Gegen dieses Urteil des Berufungsgerichtes wendet sich die Revision des Klägers wegen Nichtigkeit nach § 477 Abs. 1 Z 5 ZPO, Mangelhaftigkeit des Verfahrens und unrichtiger rechtlicher Beurteilung der Sache. Er beantragt die Aufhebung des Urteils und des vorangegangenen Verfahrens als nichtig, hilfsweise die Abänderung im Sinne einer Klagsstattgebung.

Die beklagte Partei beteiligte sich am Revisionsverfahren nicht.

Rechtliche Beurteilung

Soweit die Revision Nichtigkeit gemäß § 477 Abs. 1 Z 5 ZPO geltend macht, weil das Berufungsgericht zu Unrecht von der Prozeßfähigkeit des Klägers ausgegangen sei, ist sie nicht begründet. Wie der Oberste Gerichtshof bereits wiederholt ausgesprochen hat, sind Nichtigkeiten, die dem Urteil und dem Verfahren erster Instanz anhaften, nicht unbeachtlich oder unbekämpfbar. Dies gilt aber nur dann, wenn sie auch auf das Urteil oder das Verfahren des Berufungsgerichtes wirken und wenn der geltend gemachte Nichtigkeitsgrund nicht bereits vom Berufungsgericht oder durch eine bindende Entscheidung über ein Prozeßhindernis oder eine Prozeßvoraussetzung verneint wurde (arg. § 42 Abs. 3 JN, §§ 6 a, 7 und 510 Abs. 2 ZPO; SSV-NF 1/36 mwH ua). Hat das Berufungsgericht - wie im gegenständlichen Fall - die Frage der Nichtigkeit des erstinstanzlichen Verfahrens erörtert und ausdrücklich verneint, liegt darin ein nach § 519 ZPO unanfechtbarer Beschluß. Die Frage der Prozeßfähigkeit des Klägers ist aber durch den Beschluß des Pflegschaftsgerichtes gemäß § 6 a ZPO (§ 2 Abs. 1 ASGG) bindend beantwortet (Fasching, ZPR2 Rz 349, 357, 1905). Die Revision kann daher die Frage der Prozeßfähigkeit nicht neuerlich aufrollen.

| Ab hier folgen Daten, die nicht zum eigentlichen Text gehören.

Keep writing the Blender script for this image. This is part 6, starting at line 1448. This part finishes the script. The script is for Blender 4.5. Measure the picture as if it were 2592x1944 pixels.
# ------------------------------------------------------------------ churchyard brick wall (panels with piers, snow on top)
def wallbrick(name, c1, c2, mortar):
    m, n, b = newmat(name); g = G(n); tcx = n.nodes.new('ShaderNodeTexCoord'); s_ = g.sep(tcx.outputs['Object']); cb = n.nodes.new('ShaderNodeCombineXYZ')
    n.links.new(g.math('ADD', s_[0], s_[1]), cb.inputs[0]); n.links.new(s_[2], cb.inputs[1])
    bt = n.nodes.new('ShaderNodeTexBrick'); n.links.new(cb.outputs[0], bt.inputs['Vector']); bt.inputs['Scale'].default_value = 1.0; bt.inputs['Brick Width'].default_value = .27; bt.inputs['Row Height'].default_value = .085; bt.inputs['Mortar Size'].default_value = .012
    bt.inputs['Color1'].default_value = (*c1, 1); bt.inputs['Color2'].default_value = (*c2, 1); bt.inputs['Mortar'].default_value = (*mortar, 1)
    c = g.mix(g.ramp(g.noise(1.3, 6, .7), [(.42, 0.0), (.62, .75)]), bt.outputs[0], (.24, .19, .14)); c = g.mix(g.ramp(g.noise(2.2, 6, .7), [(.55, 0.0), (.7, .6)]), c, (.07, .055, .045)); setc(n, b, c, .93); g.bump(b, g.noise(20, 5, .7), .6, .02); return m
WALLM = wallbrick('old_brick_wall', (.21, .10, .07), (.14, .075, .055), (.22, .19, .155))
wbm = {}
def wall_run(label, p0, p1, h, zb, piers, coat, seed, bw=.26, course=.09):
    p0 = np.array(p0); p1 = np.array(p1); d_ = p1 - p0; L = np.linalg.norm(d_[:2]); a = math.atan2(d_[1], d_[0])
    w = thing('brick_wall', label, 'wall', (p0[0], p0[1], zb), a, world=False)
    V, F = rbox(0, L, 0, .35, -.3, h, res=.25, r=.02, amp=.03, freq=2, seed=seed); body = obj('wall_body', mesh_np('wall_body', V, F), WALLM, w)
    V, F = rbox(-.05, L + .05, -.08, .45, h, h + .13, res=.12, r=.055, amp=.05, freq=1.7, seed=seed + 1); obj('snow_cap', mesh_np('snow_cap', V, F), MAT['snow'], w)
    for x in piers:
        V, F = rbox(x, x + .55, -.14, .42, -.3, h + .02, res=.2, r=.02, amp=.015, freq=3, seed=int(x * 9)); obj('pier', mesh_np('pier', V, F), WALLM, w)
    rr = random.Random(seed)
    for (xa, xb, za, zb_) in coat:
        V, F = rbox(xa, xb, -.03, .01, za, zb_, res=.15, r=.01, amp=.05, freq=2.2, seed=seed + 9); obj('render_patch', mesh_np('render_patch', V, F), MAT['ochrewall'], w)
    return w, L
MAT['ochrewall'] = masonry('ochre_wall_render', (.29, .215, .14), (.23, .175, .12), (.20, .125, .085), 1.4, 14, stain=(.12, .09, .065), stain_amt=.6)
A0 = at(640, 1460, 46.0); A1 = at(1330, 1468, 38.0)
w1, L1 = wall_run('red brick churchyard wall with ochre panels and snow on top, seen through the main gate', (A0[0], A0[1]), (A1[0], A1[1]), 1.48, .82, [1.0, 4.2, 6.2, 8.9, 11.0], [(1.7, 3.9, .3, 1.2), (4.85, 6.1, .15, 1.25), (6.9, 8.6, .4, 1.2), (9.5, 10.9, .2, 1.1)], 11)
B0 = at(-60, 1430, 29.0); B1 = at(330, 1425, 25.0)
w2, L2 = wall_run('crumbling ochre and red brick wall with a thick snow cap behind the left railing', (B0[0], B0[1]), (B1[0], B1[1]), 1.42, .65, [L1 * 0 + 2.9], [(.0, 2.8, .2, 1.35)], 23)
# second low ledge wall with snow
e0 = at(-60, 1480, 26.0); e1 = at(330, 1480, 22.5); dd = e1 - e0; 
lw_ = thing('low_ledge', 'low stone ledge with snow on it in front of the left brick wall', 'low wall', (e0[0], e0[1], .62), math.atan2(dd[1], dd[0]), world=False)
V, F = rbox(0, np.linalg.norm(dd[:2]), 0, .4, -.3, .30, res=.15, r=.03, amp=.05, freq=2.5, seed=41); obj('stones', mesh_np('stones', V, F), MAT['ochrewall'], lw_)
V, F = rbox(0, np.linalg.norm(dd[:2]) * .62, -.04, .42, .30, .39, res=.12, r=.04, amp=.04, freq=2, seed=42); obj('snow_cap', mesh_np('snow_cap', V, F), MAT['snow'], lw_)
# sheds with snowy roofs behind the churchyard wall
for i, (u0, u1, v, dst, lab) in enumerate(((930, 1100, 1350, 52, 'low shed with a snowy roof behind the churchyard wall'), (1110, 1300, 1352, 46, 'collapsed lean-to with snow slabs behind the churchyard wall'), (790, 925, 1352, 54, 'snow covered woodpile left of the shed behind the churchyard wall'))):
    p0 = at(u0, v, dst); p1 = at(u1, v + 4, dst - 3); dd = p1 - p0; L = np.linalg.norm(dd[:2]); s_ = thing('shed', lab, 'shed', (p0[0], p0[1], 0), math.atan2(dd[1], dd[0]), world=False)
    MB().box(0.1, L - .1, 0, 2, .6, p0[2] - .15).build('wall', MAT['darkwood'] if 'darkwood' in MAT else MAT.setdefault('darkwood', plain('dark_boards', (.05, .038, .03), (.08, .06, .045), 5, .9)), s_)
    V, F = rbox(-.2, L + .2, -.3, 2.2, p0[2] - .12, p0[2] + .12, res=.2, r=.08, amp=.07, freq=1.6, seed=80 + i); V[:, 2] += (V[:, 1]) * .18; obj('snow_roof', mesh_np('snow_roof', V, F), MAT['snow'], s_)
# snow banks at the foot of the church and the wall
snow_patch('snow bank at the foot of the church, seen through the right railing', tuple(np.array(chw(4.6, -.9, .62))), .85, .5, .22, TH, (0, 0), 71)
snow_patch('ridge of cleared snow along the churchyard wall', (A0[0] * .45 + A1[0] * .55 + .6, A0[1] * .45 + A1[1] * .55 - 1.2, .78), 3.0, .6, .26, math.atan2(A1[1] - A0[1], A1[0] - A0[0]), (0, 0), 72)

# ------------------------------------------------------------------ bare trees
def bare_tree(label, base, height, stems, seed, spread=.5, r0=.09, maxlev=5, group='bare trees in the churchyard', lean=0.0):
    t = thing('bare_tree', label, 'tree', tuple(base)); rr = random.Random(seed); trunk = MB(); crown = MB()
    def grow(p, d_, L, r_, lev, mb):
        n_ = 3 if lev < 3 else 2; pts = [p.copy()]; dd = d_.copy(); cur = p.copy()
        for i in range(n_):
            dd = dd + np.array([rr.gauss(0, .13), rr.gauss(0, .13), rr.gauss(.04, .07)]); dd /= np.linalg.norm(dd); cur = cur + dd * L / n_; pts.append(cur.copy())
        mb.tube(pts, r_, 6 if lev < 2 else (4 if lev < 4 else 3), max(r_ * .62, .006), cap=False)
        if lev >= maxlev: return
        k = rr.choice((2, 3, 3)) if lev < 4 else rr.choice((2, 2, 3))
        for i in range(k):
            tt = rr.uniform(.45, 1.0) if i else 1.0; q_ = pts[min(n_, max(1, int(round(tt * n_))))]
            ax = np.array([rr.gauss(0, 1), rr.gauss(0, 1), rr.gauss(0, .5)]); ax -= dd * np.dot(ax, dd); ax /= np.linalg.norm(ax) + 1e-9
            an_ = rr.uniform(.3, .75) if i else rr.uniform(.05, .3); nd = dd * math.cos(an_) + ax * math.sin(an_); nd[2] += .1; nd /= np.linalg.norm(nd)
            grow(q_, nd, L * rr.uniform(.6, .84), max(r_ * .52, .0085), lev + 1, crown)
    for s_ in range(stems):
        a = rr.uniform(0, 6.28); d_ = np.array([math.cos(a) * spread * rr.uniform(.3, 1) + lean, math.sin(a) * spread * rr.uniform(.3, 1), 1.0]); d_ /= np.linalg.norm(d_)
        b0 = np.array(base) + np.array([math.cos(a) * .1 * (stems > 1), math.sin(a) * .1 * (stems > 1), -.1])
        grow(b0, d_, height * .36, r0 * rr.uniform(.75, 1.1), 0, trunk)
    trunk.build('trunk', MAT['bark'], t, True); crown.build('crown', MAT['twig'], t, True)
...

Auch im übrigen ist die Revision nicht berechtigt.

Der Revisionsgrund der Mangelhaftigkeit des Berufungsverfahrens liegt nicht vor (§ 510 Abs. 3 ZPO). Der Revisionswerber bemängelt hier, das Erstgericht habe zu Unrecht von der Einholung eines neurologischen Gutachtens abgesehen. Eine solche Mängelrüge wurde in der Berufung nicht erhoben. Verfahrensmängel erster Instanz, die in der Berufung nicht gerügt wurden, können aber auch in Sozialrechtssachen mit Revision nicht geltend gemacht werden (SSV-NF 1/68 uva).

Die rechtliche Beurteilung des Berufungsgerichtes ist richtig und entspricht der ständigen Rechtsprechung des Obersten Gerichtshofs (SSV-NF 1/46, 2/132 uva). Es genügt daher der Hinweis auf deren Richtigkeit (§ 48 ASGG). Es wurde wiederholt ausgesprochen, daß die Unfähigkeit, die Wohnung gründlich aufzuräumen und zu reinigen, die große Wäsche zu waschen, das Heizmaterial und gelegentlich (bei Schnee und Eis) die Lebensmittel herbeizuschaffen, bei Fehlen weiterer wesentlicher Einschränkungen keine Hilflosigkeit im Sinne der Sozialversicherungsgesetze (§ 105 a ASVG, § 70 BSVG, § 74 GSVG) zu begründen vermag. Der hiefür erforderliche Mehraufwand erreicht nicht annähernd die Höhe des Mindesthilflosenzuschusses (SSV-NF 2/21, 3/32 ua).

Demgemäß ist auch der Rechtsrüge ein Erfolg zu versagen. Die Kostenentscheidung beruht auf § 77 Abs. 1 Z 2 lit b ASGG (SSV-NF 1/19, 2/26, 2/27 uva).